Untuk memaksimalkan terbentuknya generasi-generasi berkualitas
diperlukan pendidikan karakter. Menurut saya pendidikan karakter tidak hanya
diperlukan di sekolah, tetapi juga di rumah. Oleh karena itu, perempuan atau
ibu perlu memahami akan pentingnya pendidikan karakter bagi anak. Hal ini dilakukan
sebagai upaya untuk membekali anak guna menghadapi dinamika di masa yang akan
datang sekaligus mempersiapkan diri sebagai generasi emas Indonesia Tahun 2045.

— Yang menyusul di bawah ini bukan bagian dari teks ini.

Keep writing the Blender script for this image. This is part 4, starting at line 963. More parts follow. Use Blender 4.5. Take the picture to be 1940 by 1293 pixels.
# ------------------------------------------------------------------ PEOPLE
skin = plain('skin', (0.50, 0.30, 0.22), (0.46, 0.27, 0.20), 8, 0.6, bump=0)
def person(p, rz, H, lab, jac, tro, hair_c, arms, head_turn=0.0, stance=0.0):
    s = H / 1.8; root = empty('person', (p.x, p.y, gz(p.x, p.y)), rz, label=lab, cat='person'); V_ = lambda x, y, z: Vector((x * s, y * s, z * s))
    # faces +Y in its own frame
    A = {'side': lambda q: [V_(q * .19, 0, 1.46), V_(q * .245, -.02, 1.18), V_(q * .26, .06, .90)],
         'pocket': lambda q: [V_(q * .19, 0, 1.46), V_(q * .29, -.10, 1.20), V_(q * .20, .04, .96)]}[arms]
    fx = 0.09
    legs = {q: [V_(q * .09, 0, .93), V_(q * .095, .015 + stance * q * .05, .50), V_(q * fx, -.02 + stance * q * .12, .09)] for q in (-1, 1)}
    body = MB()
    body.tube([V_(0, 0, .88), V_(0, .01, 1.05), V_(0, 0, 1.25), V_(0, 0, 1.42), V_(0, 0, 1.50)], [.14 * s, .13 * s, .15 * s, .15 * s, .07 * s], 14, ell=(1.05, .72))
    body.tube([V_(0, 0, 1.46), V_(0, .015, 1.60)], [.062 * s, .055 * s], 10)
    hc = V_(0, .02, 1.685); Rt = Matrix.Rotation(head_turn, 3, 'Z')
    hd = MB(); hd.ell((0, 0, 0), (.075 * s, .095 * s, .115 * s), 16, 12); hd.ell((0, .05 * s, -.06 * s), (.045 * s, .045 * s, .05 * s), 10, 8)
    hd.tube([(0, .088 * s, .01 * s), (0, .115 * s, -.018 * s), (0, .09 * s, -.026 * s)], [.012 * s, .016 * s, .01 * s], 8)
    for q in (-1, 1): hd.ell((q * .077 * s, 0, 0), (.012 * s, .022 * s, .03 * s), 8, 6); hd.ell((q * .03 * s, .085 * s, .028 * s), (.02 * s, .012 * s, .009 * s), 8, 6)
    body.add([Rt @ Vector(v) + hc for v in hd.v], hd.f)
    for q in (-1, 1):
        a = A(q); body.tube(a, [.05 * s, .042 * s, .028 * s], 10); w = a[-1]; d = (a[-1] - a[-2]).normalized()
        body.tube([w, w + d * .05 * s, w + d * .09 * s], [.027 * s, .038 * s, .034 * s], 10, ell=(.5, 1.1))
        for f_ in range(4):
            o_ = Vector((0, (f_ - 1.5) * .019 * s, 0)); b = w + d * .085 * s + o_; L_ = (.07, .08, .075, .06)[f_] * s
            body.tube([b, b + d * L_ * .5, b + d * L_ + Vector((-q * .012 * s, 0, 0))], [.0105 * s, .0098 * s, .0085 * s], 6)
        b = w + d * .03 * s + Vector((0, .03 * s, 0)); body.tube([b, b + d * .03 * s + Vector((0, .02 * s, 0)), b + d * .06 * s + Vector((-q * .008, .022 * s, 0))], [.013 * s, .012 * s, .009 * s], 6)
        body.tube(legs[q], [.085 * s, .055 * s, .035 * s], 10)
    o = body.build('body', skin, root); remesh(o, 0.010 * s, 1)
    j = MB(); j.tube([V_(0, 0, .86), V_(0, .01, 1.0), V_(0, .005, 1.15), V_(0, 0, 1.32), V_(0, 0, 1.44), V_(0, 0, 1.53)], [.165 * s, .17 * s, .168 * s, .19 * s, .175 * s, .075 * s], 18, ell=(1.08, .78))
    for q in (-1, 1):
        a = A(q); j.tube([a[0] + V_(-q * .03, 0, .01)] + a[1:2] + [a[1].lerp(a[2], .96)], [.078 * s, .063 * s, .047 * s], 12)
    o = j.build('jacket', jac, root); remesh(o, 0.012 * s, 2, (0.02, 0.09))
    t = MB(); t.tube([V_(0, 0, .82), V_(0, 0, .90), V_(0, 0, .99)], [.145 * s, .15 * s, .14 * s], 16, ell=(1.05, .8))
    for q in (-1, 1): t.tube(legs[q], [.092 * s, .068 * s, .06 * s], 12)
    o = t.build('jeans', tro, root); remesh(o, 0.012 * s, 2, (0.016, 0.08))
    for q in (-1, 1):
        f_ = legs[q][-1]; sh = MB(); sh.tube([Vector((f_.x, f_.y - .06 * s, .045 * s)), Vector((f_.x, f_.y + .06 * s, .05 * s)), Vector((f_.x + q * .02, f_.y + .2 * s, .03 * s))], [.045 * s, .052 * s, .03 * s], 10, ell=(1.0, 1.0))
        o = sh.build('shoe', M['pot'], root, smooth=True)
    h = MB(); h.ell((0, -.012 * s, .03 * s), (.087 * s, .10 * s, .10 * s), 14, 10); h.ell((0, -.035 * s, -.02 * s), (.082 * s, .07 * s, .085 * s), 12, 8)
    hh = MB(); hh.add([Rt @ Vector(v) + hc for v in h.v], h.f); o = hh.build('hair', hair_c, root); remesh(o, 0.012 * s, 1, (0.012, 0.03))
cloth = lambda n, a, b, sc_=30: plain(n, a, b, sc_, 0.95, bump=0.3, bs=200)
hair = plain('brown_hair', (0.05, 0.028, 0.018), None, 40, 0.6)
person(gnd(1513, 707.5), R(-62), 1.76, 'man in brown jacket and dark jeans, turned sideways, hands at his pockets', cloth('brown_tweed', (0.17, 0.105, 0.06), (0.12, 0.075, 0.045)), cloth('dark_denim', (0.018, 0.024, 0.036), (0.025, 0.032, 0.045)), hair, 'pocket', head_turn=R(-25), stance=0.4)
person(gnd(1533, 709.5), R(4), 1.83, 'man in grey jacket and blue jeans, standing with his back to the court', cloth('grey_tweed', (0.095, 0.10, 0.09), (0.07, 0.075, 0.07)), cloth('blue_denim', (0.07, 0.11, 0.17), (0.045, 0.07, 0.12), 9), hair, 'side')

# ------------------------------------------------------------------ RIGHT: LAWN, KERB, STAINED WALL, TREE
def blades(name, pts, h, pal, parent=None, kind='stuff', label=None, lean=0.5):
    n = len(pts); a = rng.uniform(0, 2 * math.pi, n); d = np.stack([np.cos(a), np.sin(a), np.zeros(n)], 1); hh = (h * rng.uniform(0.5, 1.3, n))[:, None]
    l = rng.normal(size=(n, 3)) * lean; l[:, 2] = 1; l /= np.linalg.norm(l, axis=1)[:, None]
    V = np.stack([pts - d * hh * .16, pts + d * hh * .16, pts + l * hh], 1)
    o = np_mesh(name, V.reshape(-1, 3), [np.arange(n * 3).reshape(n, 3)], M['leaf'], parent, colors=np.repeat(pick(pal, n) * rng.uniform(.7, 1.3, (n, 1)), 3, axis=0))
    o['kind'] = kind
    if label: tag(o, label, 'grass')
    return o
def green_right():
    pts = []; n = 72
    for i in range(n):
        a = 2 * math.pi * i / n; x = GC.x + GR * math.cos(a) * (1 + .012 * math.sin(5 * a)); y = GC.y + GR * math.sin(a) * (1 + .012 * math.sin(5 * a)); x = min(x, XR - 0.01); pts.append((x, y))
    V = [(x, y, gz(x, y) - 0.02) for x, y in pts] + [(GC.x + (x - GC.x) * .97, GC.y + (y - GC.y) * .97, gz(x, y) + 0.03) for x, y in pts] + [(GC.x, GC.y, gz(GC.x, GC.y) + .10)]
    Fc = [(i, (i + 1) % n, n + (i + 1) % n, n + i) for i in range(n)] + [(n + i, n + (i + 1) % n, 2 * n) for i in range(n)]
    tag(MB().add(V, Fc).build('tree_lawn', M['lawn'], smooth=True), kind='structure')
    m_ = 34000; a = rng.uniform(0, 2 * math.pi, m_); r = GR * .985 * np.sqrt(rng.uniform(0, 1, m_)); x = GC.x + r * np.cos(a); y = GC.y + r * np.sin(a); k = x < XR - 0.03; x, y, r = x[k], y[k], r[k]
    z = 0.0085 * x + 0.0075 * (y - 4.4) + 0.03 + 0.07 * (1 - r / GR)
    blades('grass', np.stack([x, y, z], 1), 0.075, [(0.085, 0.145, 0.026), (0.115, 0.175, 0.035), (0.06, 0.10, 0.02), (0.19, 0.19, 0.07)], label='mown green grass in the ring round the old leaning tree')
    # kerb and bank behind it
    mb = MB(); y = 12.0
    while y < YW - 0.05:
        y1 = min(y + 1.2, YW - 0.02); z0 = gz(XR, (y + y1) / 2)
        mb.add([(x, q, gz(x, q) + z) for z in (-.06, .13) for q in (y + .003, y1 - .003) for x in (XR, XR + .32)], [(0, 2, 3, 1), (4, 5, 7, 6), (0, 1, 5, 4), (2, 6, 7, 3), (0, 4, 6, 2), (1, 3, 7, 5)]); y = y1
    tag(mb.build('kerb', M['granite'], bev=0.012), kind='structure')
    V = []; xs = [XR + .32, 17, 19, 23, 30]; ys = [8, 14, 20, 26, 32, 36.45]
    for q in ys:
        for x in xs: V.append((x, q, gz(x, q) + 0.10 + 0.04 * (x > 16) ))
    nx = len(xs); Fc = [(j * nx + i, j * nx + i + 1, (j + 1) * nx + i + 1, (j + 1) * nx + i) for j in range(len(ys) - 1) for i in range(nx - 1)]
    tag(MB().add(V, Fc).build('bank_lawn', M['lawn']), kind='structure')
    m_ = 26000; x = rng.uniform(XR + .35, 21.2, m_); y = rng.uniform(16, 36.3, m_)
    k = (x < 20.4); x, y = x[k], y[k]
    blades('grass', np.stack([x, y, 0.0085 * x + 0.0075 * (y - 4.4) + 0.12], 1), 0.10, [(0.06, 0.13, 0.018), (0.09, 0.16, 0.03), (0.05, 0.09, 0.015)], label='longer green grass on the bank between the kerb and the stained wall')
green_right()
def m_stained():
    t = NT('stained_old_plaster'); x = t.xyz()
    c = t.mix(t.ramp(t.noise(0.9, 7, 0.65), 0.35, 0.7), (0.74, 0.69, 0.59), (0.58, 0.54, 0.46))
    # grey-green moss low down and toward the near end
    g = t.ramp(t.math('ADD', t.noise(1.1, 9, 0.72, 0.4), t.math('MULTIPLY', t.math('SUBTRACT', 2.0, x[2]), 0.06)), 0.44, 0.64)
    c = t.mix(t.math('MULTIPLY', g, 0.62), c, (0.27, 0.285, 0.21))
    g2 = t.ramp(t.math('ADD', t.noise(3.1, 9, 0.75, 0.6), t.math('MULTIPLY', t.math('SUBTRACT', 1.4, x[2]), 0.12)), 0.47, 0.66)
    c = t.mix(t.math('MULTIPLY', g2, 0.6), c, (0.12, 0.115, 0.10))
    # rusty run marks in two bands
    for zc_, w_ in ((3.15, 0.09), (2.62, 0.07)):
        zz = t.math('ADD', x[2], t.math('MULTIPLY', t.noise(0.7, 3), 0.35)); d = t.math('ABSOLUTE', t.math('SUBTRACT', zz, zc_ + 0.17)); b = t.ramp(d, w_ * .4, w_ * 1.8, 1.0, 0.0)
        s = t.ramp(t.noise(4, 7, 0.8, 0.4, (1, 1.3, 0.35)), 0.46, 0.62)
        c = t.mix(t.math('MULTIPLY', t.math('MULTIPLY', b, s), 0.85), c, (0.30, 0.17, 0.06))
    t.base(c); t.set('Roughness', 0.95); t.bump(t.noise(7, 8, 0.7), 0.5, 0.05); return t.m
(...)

Pendidikan karakter adalah suatu proses pembentukan
watak atau kepribadian individu ke arah yang positif guna menjadi pribadi yang
bermanfaat bagi diri sendiri maupun orang lain. Pendidikan karakter menjadi
satu elemen penting yang harus diterapkan sejak dini, terlebih pada usia
perkembangan anak 0-6 tahun. Keberadaan karakter menjadi sebuah fondasi yang
akan mendukung keberhasilan anak di masa depan.
Pembangunan karakter termasuk ke dalam salah satu
program Nawa Cita Presiden Joko Widodo dan Wakil Presiden Jusuf Kalla. Nawa Cita merupakan program prioritas
yang berisi 9 agenda pokok untuk melanjutkan semangat perjuangan dan cita-cita
Presiden Soekarno. Wadah hukum tentang pendidikan karakter ini diatur dalam
Perpres Nomor 87 Tahun 2017 Tentang Penguatan Pendidikan Karakter (PPK).
Penguatan
Pendidikan Karakter (PPK) adalah gerakan pendidikan di bawah tanggung jawab
satuan pendidikan untuk memperkuat karakter peserta didik melalui harmonisasi
olah hati, olah rasa, olah pikir, dan olah raga dengan pelibatan dan kerja sama
antara satuan pendidikan, keluarga, dan masyarakat sebagai bagian dari Gerakan
Nasional Revolusi Mental (GNRM). Penguatan Pendidikan Karakter (PPK)
dilaksanakan dengan menerapkan nilai-nilai Pancasila yang merupakan perwujudan
dari 5 nilai utama yaitu religiusitas, nasionalisme, kemandirian, gotong
royong, dan integritas yang terintegrasi dalam kurikulum.
Tahun 2045 tepat 100 tahun Indonesia merdeka
merupakan target hadirnya generasi-generasi emas Indonesia. Perempuan atau para
ibu di masa ini, sedang memegang peran penting dalam upaya mempersiapkan generasi
emas guna meraih kesuksesan di tahun 2045, yaitu salah satunya melalui
pendidikan karakter. Sebagaimana harapan Presiden Suekarno, “Beri aku sepuluh
pemuda, maka akan kuguncangkan dunia.”